FIDH welcomes the shortlisting of two of its members, Nabeel Rajab and Oyub Titiev, as finalists for the Council of Europe’s human rights prize. FIDH considers their pre-selection as a strong signal to Bahreini and Russian authorities regarding the arbitrary prosecution and detention of the latter renown human rights defenders.

FIDH Deputy Secretary General Nabeel Rajab (Bahrain) is arbitrarily in detained since 2016. In June 2018, the Bahrain High Criminal Court of Appeal upheld Nabeel’s five-year jail term for Tweets condemning the use of torture in Jaw Prison and the bombings of the Saudi coalition in Yemen. Sentenced to a total of seven years imprisonment resulting from trials that made a mockery of justice, his health has steadily deteriorated. Co-founder and president of the Bahrain Center for Human Rights (BCHR), and founding director of the Gulf Center for Human Rights (GCHR), Deputy Secretary General of FIDH, Nabeel is also member of the Middle East Advisory Committee to Human Rights Watch.

Head of Grozny office of FIDH member organisation Human Rights Centre "Memorial", Oyub Titiev (Russia) is being detained since January 2018. Currently on trial on trumped up charges of drug possession, Oyub Titiev risks up to ten years in prison. Titiev denies all allegations and insists that the drugs had been planted in his car by the Chechen police. Up to his detention, Oyub Titiev led the branch of the last human rights organisation based in Chechnya, investigating cases of extrajudicial killings, torture and ill-treatment by Chechen authorities. In 2009, he replaced his predecessor Natalia Estemirova, kidnapped and murdered for her human rights work.

The third nominee is a young Cuban democracy and human rights activist Rosa María Payá leading a citizens’ initiative Cuba Decide (Cuba Decides). She’s also the President of the Latin American Youth Network for Democracy.

Vaclav Havel Human Rights Prize rewards outstanding civil society action in the defence of human rights in Europe and beyond.

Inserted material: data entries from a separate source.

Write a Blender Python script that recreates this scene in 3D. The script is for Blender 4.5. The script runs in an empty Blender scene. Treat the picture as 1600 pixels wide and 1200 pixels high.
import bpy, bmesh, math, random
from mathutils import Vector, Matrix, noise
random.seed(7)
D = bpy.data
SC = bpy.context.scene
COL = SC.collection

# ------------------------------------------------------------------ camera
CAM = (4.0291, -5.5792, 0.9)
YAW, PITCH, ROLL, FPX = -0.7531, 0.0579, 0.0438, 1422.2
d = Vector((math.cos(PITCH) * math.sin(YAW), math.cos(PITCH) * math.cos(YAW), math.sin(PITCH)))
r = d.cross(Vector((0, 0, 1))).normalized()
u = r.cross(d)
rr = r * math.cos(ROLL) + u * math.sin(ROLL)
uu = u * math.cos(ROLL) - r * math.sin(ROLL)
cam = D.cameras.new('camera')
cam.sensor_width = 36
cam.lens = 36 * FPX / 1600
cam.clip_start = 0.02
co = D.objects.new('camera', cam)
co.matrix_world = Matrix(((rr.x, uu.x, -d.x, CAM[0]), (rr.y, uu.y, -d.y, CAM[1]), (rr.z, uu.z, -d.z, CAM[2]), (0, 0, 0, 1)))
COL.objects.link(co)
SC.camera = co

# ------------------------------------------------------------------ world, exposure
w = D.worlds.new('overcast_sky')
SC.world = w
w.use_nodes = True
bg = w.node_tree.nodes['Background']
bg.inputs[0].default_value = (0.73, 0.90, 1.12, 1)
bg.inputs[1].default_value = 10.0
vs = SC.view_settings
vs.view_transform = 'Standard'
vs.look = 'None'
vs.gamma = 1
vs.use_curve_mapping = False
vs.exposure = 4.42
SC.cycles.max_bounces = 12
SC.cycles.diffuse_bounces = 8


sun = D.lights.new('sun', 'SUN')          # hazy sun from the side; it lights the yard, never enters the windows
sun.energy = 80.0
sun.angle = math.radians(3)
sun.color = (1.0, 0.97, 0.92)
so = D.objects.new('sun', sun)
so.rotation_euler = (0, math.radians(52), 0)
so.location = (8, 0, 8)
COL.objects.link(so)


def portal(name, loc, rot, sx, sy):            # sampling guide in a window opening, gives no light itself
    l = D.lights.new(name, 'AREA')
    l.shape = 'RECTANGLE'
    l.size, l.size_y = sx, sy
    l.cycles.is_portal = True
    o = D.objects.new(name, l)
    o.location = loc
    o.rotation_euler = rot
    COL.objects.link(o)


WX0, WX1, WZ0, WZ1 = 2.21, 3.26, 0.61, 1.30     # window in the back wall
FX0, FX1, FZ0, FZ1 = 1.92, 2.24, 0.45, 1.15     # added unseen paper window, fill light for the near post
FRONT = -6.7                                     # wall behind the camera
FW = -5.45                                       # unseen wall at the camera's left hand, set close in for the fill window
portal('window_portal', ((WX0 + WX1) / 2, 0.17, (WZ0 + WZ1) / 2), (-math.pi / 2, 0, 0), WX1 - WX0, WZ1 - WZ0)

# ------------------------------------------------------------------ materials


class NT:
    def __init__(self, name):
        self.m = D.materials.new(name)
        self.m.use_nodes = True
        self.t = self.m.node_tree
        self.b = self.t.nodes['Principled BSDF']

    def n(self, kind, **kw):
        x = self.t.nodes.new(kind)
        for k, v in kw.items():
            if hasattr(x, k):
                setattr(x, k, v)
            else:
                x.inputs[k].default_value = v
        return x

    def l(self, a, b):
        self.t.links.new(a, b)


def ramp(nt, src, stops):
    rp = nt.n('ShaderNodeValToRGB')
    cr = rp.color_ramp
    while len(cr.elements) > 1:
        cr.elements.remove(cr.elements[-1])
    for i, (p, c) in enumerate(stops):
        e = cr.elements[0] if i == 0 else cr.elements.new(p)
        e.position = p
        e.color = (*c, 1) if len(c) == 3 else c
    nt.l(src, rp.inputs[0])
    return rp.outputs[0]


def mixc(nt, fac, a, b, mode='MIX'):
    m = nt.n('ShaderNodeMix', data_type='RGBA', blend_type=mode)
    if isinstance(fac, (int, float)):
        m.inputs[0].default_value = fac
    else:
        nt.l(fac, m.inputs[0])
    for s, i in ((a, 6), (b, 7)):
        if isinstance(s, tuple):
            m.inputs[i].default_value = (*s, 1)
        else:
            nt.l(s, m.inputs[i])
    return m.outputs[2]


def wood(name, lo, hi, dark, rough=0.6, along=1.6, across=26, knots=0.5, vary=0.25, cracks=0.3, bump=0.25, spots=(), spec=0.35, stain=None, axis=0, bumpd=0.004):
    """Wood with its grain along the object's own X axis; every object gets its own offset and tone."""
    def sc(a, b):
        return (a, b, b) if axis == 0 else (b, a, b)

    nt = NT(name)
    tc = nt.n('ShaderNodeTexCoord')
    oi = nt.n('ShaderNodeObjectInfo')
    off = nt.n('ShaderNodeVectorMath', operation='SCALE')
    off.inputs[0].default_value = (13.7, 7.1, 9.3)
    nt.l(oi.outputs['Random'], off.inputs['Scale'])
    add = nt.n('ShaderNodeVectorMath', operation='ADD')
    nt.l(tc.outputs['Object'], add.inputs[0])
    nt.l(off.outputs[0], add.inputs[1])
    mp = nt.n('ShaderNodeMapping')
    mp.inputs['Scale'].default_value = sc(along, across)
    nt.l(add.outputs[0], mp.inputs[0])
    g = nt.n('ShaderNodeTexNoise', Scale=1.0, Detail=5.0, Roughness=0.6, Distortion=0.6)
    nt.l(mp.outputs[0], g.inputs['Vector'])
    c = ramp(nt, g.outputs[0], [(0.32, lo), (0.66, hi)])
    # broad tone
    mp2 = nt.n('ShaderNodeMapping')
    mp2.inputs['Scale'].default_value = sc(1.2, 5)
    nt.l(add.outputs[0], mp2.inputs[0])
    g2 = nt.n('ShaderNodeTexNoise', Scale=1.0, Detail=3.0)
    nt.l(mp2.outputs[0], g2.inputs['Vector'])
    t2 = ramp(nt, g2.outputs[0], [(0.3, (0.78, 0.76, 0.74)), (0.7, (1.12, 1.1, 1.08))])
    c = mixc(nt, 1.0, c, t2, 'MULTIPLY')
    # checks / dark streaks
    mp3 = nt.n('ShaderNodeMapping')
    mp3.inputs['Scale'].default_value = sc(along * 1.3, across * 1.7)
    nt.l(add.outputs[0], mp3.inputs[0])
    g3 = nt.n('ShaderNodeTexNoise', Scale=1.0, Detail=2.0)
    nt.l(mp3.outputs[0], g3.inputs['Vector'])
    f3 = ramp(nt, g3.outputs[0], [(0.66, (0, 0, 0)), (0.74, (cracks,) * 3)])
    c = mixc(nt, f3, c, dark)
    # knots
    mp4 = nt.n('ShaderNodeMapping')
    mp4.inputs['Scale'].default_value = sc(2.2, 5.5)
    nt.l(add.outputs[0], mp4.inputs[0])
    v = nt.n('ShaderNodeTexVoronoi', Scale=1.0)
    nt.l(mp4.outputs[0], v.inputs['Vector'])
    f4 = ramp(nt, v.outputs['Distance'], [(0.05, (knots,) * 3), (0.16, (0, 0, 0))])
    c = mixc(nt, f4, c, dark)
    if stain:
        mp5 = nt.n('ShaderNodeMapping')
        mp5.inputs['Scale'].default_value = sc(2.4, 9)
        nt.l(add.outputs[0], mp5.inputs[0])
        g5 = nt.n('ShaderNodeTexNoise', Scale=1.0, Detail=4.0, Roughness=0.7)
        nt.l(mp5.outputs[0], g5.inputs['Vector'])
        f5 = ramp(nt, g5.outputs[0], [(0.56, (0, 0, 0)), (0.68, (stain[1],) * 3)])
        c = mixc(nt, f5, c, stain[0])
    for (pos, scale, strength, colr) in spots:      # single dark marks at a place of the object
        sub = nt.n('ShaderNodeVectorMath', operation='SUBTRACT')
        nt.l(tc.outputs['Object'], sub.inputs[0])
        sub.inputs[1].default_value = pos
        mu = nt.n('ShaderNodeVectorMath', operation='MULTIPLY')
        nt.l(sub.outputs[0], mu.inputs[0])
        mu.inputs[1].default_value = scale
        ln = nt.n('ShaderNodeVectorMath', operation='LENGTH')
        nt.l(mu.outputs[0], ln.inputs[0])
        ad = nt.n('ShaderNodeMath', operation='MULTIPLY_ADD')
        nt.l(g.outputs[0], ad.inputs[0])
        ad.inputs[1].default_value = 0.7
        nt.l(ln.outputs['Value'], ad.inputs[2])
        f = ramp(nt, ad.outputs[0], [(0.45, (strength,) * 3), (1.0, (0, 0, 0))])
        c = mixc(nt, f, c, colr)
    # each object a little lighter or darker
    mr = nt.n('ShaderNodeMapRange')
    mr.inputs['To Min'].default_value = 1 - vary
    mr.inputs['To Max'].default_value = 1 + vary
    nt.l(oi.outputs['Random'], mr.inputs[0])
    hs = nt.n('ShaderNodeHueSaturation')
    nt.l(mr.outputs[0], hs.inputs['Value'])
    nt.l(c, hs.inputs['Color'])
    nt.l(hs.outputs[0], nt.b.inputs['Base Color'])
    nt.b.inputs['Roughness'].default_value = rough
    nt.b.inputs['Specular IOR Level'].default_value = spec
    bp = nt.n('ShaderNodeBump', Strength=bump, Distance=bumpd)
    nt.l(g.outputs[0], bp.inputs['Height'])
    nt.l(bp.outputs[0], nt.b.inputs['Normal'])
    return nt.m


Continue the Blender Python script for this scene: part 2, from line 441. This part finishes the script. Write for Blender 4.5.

Founded in 2013, the prize is awarded in memory of Vaclav Havel, former President of Czechoslovakia and the Czech Republic, known for his actions in favour of civic activism, direct democracy and dissidence to the communist rule.

The winner of the prize 2018 is due to be announced at the opening of the autumn plenary session of the Parliamentary Assembly of the Council of Europe (PACE) in Strasbourg on 8 October 2018 at 12.30 pm.